By Marion Anthonisen
For aspiring public-sector managers, a master’s degree in Public Administration (MPA) or Public Policy and Administration (MPPA) may boost the chances of a promotion. Or not.
The truth is, government employment requirements are more flexible than you might expect, especially at the city and county management levels.
Sacramento’s city manager, Ray Kerridge, holds neither an MPA nor an MPPA. Managing a city, he believes, is more art than science, and advanced-degree classes won’t necessarily help someone become a better manager. The job requires a mix of intuition and refined communication skills. “You have to work on a number of levels,” Kerridge explains. “You must be able to bounce all over the place, to be durable and adaptive.”
While outsiders might perceive public-sector work to be stuffy or mechanical, local and national governments are subject to their fair share of human complexity. “Every personal (inter)action has its own quirks, and the groups we’re dealing with are all different,” says Kerridge. “(In college), I took classes on organizational development, and we discussed the tendency of the group, sample sizes, statistics.
But in the day-to-day, you’re dealing with one person. The whole thing’s about communication. You have to be able to make a connection on a personal level.”
Kerridge admits that a city manager must have a “high tolerance for repetition,” but the job doesn’t revolve around yawn-worthy paperwork. Successful leadership in the public sector requires good intuition, Kerridge says. “There are so many random variables, and you have to have your antennae up most of the time.”
While Kerridge considers interpersonal factors paramount in public-sector management, it’s always “good to have a foundation, a groundwork,” he adds. In other words, obtaining an MPA or an MPPA might not be such a bad idea.
For those who hope to rise in the public sector ranks, master’s degrees are increasingly, if unofficially, expected. The MPA, which trains students for public service management and program implementation, is often combined with the MPP (master of public policy), which focuses on policy design and analysis. But Sacramento State’s nationally respected MPPA is one such fusion program. Ted Lascher, professor and chair of the Public Policy and Administration Graduate Program, emphasizes the flexibility of studies in public administration. “Our graduates are all over state government: transportation, health services, the state board of education, lobbying firms,” says Lascher. “This is a good generalist degree.”

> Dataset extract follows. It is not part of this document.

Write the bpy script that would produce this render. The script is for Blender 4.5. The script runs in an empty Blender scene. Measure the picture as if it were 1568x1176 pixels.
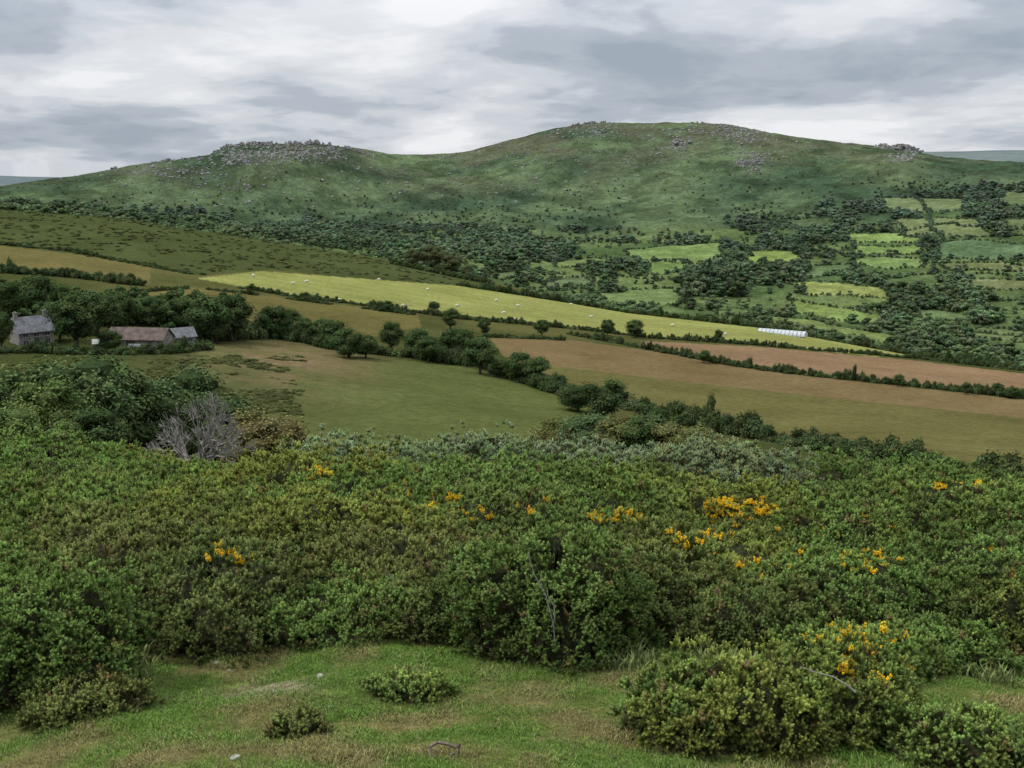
import bpy, bmesh, math
import numpy as np
from mathutils import Vector
rad=math.radians
RNG=np.random.default_rng(7)
# ------------------------------------------------------------------ image pixel helpers: pixel to view direction, world point to pixel
F=1681.0; CX=784.0; CY=588.0
PITCH=math.atan((CY-250.0)/F)
cp,sp=math.cos(PITCH),math.sin(PITCH)
def pixel_ray(px,py):
    px=np.asarray(px,float); py=np.asarray(py,float)
    u=(px-CX)/F; v=(CY-py)/F
    dx=u; dy=cp+v*sp; dz=-sp+v*cp
    return np.arctan2(dx,dy), dz/np.hypot(dx,dy)
def project(x,y,z):
    d=y*cp-z*sp; up=y*sp+z*cp
    return CX+F*x/d, CY-F*up/d
# ------------------------------------------------------------------ noise
def vn(x,y,s=0):
    xi=np.floor(x); yi=np.floor(y); fx=x-xi; fy=y-yi
    fx=fx*fx*(3-2*fx); fy=fy*fy*(3-2*fy)
    def h(a,b):
        t=np.sin(a*127.1+b*311.7+s*74.7)*43758.5453
        return t-np.floor(t)
    return (h(xi,yi)*(1-fx)+h(xi+1,yi)*fx)*(1-fy)+(h(xi,yi+1)*(1-fx)+h(xi+1,yi+1)*fx)*fy
def fbm(x,y,s=0,o=4):
    a=0.5;r=0;t=0
    for i in range(o):
        r=r+a*vn(x,y,s+i*3.1);t+=a;a*=.5;x=x*2.03+5.1;y=y*2.03-3.7
    return r/t
# ------------------------------------------------------------------ terrain heights
az=np.concatenate([np.radians(np.linspace(-110,-31,24)),np.radians(np.linspace(-30,30,860)),np.radians(np.linspace(31,110,24))])
rr=np.concatenate([np.linspace(.3,7,14),np.geomspace(7.3,42,170),np.linspace(43,148,50),np.geomspace(150,800,290),
   np.linspace(810,930,10),np.linspace(940,2850,340),np.geomspace(2900,16000,60)])
def line(pts):
    p=np.array(pts,float); a,t=pixel_ray(p[:,0],p[:,1]); return np.interp(az,a,t)
def rline(pts):
    p=np.array(pts,float); a=np.arctan((p[:,0]-CX)/F/cp); return np.interp(az,a,p[:,1])
sil=[(-100,675),(0,682),(400,697),(800,682),(1100,697),(1568,742),(1700,752)]
crest=[(-150,308),(0,322),(200,338),(350,362),(500,385),(620,405),(750,433),(860,458),(960,476),(1160,499),(1400,543),(1568,562),(1750,585)]
ridge=[(-100,296),(0,285),(60,277),(120,270),(175,259),(250,248),(320,238),(350,225),(410,221),(500,223),(560,231),(600,237),(660,238),(720,232),(780,217),(830,203),(880,191),(930,187),(1000,188),(1070,187),(1120,191),(1180,203),(1250,215),(1340,224),(1400,232),(1450,241),(1568,249),(1700,257)]
sh=lambda L,d:[(a,b+d) for a,b in L]
K=[]
one=np.ones_like(az)
K.append((one*0.2,one*-1.7))
K.append((one*8,one*-4.75))
K.append((one*16,one*-6.5))
t=line(sh(sil,56)); K.append((one*35,35*t))
t=line(sh(sil,30)); K.append((one*90,90*t))
t=line(sh(sil,8)); K.append((one*150,150*t))
t=line([(-100,530),(0,536),(300,540),(500,560),(700,585),(900,615),(1200,640),(1568,668),(1700,680)]); K.append((one*255,255*t))
r=rline([(0,400),(800,390),(1568,380)]); t=line([(-100,430),(0,440),(300,462),(700,505),(1000,538),(1568,592),(1700,610)]); K.append((r,r*t))
r=rline([(0,700),(600,640),(1568,490)]); tc=line(crest); K.append((r,r*tc))
r2=r+230; t=line(sh(crest,24)); K.append((r2,r2*t))
r=rline([(0,1150),(700,1080),(1568,930)]); t=line(sh(crest,5)); K.append((r,r*t))
t=line([(-100,335),(0,331),(400,345),(800,350),(1200,332),(1568,296),(1700,290)]); K.append((one*1850,1850*t))
r=rline([(0,2250),(400,2330),(650,2600),(900,2700),(1380,2480),(1568,2600)]); t=line(ridge); K.append((r,r*t)); RIDGE_R=r
K.append((r+600,r*t-130))
K.append((one*5200,one*-110))
t=line([(-100,270),(0,270),(70,272),(200,280),(600,285),(1200,240),(1400,231),(1568,230),(1700,231)]); K.append((one*7600,7600*t))
K.append((one*16500,one*-400))
RK=np.array([k[0] for k in K]); ZK=np.array([k[1] for k in K])
def pchip(x,y,q):
    h=np.diff(x); d=np.diff(y)/h; m=np.zeros_like(y)
    m[0]=d[0]; m[-1]=d[-1]
    w1=2*h[1:]+h[:-1]; w2=h[1:]+2*h[:-1]
    ok=d[1:]*d[:-1]>0
    with np.errstate(all='ignore'):
        mm=(w1+w2)/(w1/d[:-1]+w2/d[1:])
    m[1:-1]=np.where(ok,mm,0)
    i=np.clip(np.searchsorted(x,q)-1,0,len(x)-2); s=(q-x[i])/h[i]
    return ((1+2*s)*(1-s)**2)*y[i]+(s*(1-s)**2)*h[i]*m[i]+(s*s*(3-2*s))*y[i+1]+(s*s*(s-1))*h[i]*m[i+1]
Z=np.zeros((len(az),len(rr)))
for i in range(len(az)): Z[i]=pchip(RK[:,i],ZK[:,i],rr)
A2,R2=np.meshgrid(az,rr,indexing='ij')
X2=R2*np.sin(A2); Y2=R2*np.cos(A2)
def win(r,a,b,c,d): return np.clip((r-a)/(b-a),0,1)*np.clip((d-r)/(d-c),0,1)
Z+=win(R2,3,8,38,60)*(fbm(X2/1.6,Y2/1.6,1)-.5)*.32
Z+=win(R2,40,140,300,600)*(fbm(X2/22,Y2/22,2)-.5)*1.3
Z+=win(R2,900,1100,1700,1900)*(fbm(X2/130,Y2/130,3)-.5)*20
rid=np.repeat(RIDGE_R[:,None],len(rr),1)
Z+=win(R2,1700,1950,rid-150,rid+60)*((fbm(X2/190,Y2/190,4,5)-.5)*36)
Z+=win(R2,1900,2100,2900,3200)*((fbm(X2/24,Y2/24,5,3)-.5)*5)
Z+=win(R2,4200,6000,9000,12000)*(fbm(X2/900,Y2/900,6)-.5)*30
def hgt(x,y):
    x=np.asarray(x,float);y=np.asarray(y,float)
    a=np.arctan2(x,y); r=np.hypot(x,y)
    i=np.clip(np.searchsorted(az,a)-1,0,len(az)-2); j=np.clip(np.searchsorted(rr,r)-1,0,len(rr)-2)
    u=np.clip((a-az[i])/(az[i+1]-az[i]),0,1); v=np.clip((r-rr[j])/(rr[j+1]-rr[j]),0,1)
    return (Z[i,j]*(1-v)+Z[i,j+1]*v)*(1-u)+(Z[i+1,j]*(1-v)+Z[i+1,j+1]*v)*u
def pick(px,py,rmin=5):
    a,t=pixel_ray(px,py); a=float(a);t=float(t)
    i=min(max(np.searchsorted(az,a)-1,0),len(az)-2)
    u=(a-az[i])/(az[i+1]-az[i]); zz=Z[i]*(1-u)+Z[i+1]*u
    f=zz-t*rr; k=np.where((f>=0)&(rr>rmin))[0]
    if len(k)==0: 
        k=[int(np.argmax(np.where(rr>rmin,zz/rr,-9)))]
        r=rr[k[0]]
    else:
        j=k[0]
        if j>0 and f[j-1]<0: r=rr[j-1]+(rr[j]-rr[j-1])*(-f[j-1])/(f[j]-f[j-1])
        else: r=rr[j]
    return r*math.sin(a), r*math.cos(a)
def at(px,r,py=500):
    a,_=pixel_ray(px,py); return r*math.sin(a), r*math.cos(a)
def ztop(px,py,r): return r*float(pixel_ray(px,py)[1])
# ------------------------------------------------------------------ mesh helper
def make_mesh(name,V,faces,mats=(),midx=None,attrs=None,smooth=False):
    me=bpy.data.meshes.new(name); V=np.asarray(V,np.float32)
    me.vertices.add(len(V)); me.vertices.foreach_set('co',V.ravel())
    faces=[np.asarray(f,np.int32) for f in faces if len(f)]
    if faces:
        tot=np.concatenate([np.full(len(f),f.shape[1],np.int32) for f in faces])
        li=np.concatenate([f.ravel() for f in faces])
        st=np.concatenate([[0],np.cumsum(tot)[:-1]]).astype(np.int32)
        me.loops.add(len(li)); me.loops.foreach_set('vertex_index',li)
        me.polygons.add(len(tot)); me.polygons.foreach_set('loop_start',st)
        me.polygons.foreach_set('use_smooth',np.full(len(tot),smooth))
        if midx is not None: me.polygons.foreach_set('material_index',np.asarray(midx,np.int32))
    for m in mats: me.materials.append(m)
    for k,(ty,dat) in (attrs or {}).items():
        at_=me.attributes.new(k,ty,'POINT'); dat=np.asarray(dat)
        if ty=='FLOAT_VECTOR': at_.data.foreach_set('vector',dat.astype(np.float32).ravel())
        elif ty=='FLOAT_COLOR': at_.data.foreach_set('color',dat.astype(np.float32).ravel())
        elif ty=='BOOLEAN': at_.data.foreach_set('value',dat.astype(bool).ravel())
        elif ty=='INT': at_.data.foreach_set('value',dat.astype(np.int32).ravel())
        else: at_.data.foreach_set('value',dat.astype(np.float32).ravel())
    me.update(calc_edges=True); me.validate()
    return me
SC=bpy.context.scene
def add(name,me,loc=(0,0,0),rot=(0,0,0),scl=(1,1,1),color=None,parent=None):
    o=bpy.data.objects.new(name,me); o.location=loc;o.rotation_euler=rot;o.scale=scl
    if color is not None: o.color=(*color,1)
    if parent: o.parent=parent
    SC.collection.objects.link(o); return o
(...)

An MPA is to the public sector as an MBA is to the private sector. While an MPA isn’t the only way to go, the degree may be preferred by government employers over generalist graduate programs like the MBA. “Managing the public sector is different from managing the private sector,” says Lascher. “The external constraints are complex, and there are more ambiguities.”
Sacramento State’s MPPA is unique among public policy and administration programs because of its focus on local politics and on collaborative work. The program is “unabashedly state and locally focused,” Lascher says, and a disproportionate number of its graduates enter work at the state or local level. The faculty and course of study are closely connected with state government.
MPPA students at Sacramento State can choose to specialize in collaborative governance, a division that focuses on efforts to resolve complicated multi-party disputes in the public sector. Lascher describes the program as one of the first of its kind in the country. In the private sector, ambitious businesses hypothetically can claw their way to the top without necessarily forming alliances and hammering out agreements. Public work, on the other hand, requires that a wide variety of government agencies maintain civil relations with one another. Conflict abatement among public sector groups is not always straightforward problem-solving, and students who take these collaborative governance courses may have an edge over their competition when it comes to bridging seemingly irresolvable communication gaps.
Potential students are drawn to the program’s diverse faculty, whose research in urban policy, higher education, direct democracy, high-school-to-college transitions and regulatory policy, among other specializations, make for a well-rounded in-class experience.
When AnnMarie Boylan decided to obtain her MPA, she was juggling motherhood and a full-time position as senior administrative analyst for Sacramento’s Office of the County Executive. Boylan took a semester’s worth of classes at Sacramento State but ultimately turned to Golden Gate University’s Sacramento campus in search of a program that flexed in accordance with her jam-packed schedule.
Because it is a broad, versatile degree, Boylan says the MPA encouraged her to look at situations from a global perspective. “When you’re working in individual departments,” she says, “you tend to have a narrower policy perspective.” Golden Gate’s MPA is an “executive” degree, and all entrants to the program must have some previous experience working in the public sector. In January, Boylan became chief of correctional health services for the Sacramento County Sheriff’s Department, due in part to her MPA, which will be hers to keep as of June 2007.
Boylan notes that local governments have recently experienced a wave of retirements: “Right now, the need for public sector management is acute.” So, MPA or not, if Boylan were a career counselor, she would advise getting into public administration, and quick. Having that degree may also steer you on a more direct course toward your top-choice managerial job.